In our approach, AfL is all about involving students, meaningfully and appropriately, as responsible, engaged partners in assessment practices, rather than casting them as passive recipients. This represents a shift of power which is encapsulated by the AfL manifesto with which we conclude Assessment for Learning in Higher Education (Sambell et al., 2013).
This book, which was specifically aimed at busy practitioners, contains many worked examples of how this all panned out in a range of contexts across our own institution. The examples are often welcomed by academics who are keen to improve assessment and feedback processes in their courses, but it’s worth emphasising that they are not recipes to follow, but food for thought to consider and potentially adapt.

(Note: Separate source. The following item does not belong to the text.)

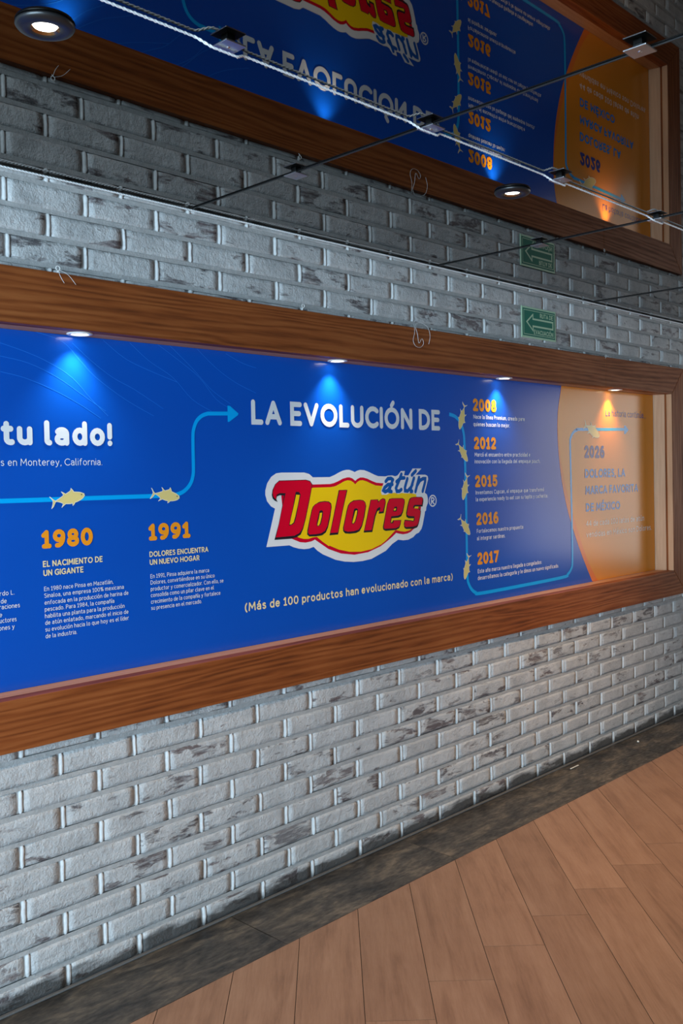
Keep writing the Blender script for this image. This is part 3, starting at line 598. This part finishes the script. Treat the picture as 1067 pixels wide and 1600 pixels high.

In what follows I will simply outline the key conditions in the hopes that they help you to spark discussions and raise key questions in the minds of academics, students and others with whom you work.
The model of AfL we developed called for an overall curriculum design and the development of productive learning and teaching environments that:
- Emphasizes authenticity and complexity in the content and methods of assessment rather than reproduction of knowledge and reductive measurement;
- Uses high stakes summative assessment rigorously but sparingly rather than as the main driver for learning;
- Offers students extensive opportunities to engage in the kinds of tasks that develop and demonstrate their learning, thus building their confidence and capabilities before they are summatively assessed;
- Is rich in feedback derived from formal mechanisms e.g. tutor comments on assignments, clickers in class;
- Is rich in informal feedback e.g. peer discussions of work-in-progress, collaborative project work, which provides students with a continuous flow of feedback on ‘how they are doing’;
- Develops students’ abilities to direct their own learning, evaluate their own progress and attainments, and support the learning of others.
Conclusion: Your mission, should you choose to accept it!
I’ve tried to indicate why AfL leadership is far from easy, but why, too, it is so important a mantle for educational developers to pick up. The reflection and power-sharing it entails requires a culture-shift in stakeholders’ thinking about the potential meanings of assessment. This flies in the face of simple techno-rationalist ‘solutions’ and is particularly challenging when working with frenetically busy practitioners who are struggling to meet the competing demands and external drivers in the so-called era of performativity we are seeing in higher education. Students, too, need strong support to appreciate the practices that underpin AfL and the important role that have to play within effective assessment and feedback processes.
AfL is, then, not for the faint hearted. But, as they say, nothing worthwhile or important is ever easy! Good luck with your AfL endeavours.